- _Your task_: Give back, exactly as written, the lines from the beginning of the listing through the one that contains "from mathutils import Vector, Matrix, Euler".

Scenes as source code
** begin **

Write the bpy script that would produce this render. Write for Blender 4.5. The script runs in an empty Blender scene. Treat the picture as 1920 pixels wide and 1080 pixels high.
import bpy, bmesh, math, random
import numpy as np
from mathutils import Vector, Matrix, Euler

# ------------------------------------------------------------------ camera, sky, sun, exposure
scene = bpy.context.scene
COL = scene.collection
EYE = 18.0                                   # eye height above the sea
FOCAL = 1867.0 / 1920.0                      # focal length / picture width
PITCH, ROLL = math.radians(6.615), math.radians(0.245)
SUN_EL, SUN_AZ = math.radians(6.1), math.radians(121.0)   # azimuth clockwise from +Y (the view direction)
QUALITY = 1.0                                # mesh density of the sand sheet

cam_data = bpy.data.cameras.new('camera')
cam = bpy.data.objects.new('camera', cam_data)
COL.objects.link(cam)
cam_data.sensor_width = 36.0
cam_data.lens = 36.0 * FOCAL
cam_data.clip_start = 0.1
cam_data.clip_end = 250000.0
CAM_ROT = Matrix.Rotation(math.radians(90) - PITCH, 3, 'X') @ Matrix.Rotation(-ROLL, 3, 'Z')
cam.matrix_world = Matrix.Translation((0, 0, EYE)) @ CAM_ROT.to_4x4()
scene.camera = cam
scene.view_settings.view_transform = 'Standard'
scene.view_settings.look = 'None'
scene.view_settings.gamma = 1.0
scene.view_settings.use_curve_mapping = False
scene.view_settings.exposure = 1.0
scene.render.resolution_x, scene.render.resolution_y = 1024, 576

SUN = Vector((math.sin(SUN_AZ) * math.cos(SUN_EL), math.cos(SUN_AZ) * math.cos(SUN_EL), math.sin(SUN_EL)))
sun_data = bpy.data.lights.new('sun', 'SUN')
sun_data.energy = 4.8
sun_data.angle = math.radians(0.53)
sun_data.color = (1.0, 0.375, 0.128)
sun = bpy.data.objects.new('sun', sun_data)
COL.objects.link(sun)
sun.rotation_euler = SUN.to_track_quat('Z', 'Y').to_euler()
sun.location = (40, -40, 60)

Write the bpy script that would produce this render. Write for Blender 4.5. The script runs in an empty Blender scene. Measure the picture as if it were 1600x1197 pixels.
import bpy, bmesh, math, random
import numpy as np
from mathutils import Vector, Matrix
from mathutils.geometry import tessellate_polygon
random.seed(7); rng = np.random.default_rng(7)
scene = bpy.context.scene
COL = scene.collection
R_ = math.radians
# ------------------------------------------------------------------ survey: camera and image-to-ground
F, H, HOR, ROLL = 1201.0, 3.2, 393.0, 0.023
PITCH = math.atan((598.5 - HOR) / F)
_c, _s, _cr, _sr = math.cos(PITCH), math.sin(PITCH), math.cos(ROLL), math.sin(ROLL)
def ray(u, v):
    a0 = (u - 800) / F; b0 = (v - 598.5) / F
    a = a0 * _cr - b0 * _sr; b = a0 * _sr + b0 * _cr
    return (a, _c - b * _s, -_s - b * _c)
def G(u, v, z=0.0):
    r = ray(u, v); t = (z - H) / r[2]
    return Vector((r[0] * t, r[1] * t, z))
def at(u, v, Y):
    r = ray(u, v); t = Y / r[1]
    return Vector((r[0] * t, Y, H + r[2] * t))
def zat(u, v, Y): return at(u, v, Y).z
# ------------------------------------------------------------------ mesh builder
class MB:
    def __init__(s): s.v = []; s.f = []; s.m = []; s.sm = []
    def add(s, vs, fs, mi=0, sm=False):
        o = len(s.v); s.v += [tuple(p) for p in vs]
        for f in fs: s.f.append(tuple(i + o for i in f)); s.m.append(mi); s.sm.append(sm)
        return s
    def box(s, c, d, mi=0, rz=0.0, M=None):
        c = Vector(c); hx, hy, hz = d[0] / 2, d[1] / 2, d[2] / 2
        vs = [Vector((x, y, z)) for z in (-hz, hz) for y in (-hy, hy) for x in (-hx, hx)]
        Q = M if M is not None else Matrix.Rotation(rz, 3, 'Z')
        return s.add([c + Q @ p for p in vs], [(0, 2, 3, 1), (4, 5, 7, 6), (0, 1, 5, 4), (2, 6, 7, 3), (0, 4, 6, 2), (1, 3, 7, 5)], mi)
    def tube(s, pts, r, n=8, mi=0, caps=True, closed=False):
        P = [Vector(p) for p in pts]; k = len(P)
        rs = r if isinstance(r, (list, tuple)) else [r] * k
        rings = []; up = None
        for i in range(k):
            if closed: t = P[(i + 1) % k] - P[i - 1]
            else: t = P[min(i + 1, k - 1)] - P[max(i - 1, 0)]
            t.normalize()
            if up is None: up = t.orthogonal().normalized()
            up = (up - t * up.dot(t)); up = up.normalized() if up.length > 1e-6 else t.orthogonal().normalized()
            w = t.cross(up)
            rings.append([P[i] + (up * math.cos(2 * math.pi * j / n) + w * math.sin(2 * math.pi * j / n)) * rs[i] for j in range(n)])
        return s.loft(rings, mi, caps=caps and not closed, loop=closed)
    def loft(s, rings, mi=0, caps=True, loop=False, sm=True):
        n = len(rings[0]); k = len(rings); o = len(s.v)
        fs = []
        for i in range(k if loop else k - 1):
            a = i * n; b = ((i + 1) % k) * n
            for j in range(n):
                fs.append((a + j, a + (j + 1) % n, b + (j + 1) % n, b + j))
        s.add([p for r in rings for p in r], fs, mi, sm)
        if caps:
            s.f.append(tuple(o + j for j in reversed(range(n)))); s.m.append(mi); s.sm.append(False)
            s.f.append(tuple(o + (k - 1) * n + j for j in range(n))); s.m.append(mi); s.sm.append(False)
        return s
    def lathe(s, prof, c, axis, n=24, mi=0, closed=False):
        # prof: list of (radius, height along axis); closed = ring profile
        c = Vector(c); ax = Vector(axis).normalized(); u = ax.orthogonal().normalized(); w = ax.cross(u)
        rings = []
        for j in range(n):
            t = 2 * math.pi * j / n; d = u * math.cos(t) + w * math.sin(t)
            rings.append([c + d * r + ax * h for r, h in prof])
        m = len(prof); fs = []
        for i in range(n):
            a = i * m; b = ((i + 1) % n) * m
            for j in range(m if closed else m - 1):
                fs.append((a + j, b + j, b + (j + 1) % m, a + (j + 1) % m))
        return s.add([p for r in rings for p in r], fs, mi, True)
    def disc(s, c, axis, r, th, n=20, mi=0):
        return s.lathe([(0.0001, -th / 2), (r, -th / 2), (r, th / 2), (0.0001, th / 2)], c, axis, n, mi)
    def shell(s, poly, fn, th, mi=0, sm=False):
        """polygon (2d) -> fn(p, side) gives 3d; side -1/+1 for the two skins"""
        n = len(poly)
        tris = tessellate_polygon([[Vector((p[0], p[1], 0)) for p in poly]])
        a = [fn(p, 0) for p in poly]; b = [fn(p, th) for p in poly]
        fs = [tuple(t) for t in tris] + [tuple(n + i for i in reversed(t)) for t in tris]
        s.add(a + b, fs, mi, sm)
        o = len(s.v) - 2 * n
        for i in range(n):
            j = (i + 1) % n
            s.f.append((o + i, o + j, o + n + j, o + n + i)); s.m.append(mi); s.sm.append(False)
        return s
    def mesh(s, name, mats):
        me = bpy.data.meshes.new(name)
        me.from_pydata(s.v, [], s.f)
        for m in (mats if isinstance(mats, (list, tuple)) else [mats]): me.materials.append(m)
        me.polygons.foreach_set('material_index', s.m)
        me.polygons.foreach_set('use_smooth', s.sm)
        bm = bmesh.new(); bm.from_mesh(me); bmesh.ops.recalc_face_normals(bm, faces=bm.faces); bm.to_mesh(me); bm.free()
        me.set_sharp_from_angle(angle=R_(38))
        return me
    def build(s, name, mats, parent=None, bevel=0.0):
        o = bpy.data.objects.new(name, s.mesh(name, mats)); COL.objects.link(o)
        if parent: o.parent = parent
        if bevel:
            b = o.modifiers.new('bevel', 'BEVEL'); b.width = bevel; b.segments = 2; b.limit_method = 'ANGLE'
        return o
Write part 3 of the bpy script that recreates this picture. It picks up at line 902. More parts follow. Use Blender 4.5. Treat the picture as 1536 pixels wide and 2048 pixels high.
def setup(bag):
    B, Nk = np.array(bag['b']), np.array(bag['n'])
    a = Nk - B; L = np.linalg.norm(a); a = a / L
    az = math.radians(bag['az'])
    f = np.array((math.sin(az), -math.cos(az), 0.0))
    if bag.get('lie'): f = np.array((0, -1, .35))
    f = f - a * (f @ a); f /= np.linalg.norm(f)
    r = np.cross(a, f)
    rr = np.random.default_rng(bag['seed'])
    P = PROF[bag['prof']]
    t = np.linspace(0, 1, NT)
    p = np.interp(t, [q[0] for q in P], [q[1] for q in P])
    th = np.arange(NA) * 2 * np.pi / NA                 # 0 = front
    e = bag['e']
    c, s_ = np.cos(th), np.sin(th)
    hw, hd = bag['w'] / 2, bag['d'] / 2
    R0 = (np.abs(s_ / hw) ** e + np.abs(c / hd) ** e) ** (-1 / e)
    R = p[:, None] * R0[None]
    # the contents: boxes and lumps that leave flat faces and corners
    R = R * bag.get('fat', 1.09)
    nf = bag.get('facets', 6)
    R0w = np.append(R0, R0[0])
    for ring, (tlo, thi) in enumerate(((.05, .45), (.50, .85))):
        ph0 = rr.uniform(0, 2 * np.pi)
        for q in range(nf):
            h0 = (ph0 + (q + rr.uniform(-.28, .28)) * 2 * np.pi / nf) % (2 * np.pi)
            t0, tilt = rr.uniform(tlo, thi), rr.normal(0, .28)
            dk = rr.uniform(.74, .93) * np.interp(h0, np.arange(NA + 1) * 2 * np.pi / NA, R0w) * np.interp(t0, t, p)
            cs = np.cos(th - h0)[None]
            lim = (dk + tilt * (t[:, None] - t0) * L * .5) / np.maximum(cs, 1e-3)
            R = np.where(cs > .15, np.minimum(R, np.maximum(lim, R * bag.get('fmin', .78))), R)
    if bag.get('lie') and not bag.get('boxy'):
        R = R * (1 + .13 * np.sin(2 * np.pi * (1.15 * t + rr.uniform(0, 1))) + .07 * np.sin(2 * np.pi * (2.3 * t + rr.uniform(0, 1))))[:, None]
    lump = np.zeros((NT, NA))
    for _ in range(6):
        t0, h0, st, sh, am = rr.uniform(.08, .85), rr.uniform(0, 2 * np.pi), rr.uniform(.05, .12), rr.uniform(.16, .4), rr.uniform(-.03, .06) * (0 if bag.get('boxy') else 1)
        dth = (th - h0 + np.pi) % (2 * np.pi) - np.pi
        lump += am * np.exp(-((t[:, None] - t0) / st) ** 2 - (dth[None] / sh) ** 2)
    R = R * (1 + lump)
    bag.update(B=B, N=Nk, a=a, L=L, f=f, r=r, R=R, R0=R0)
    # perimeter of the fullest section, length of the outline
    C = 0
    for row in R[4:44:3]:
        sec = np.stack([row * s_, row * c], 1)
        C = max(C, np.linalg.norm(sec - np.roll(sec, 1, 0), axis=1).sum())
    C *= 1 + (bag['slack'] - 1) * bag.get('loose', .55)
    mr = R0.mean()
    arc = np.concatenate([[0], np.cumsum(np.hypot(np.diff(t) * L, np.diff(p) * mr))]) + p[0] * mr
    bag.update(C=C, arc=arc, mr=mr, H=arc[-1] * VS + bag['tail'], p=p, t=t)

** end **

- _Right answer_:
Write the bpy script that would produce this render. Write for Blender 4.5. The script runs in an empty Blender scene. Treat the picture as 1920 pixels wide and 1080 pixels high.
import bpy, bmesh, math, random
import numpy as np
from mathutils import Vector, Matrix, Euler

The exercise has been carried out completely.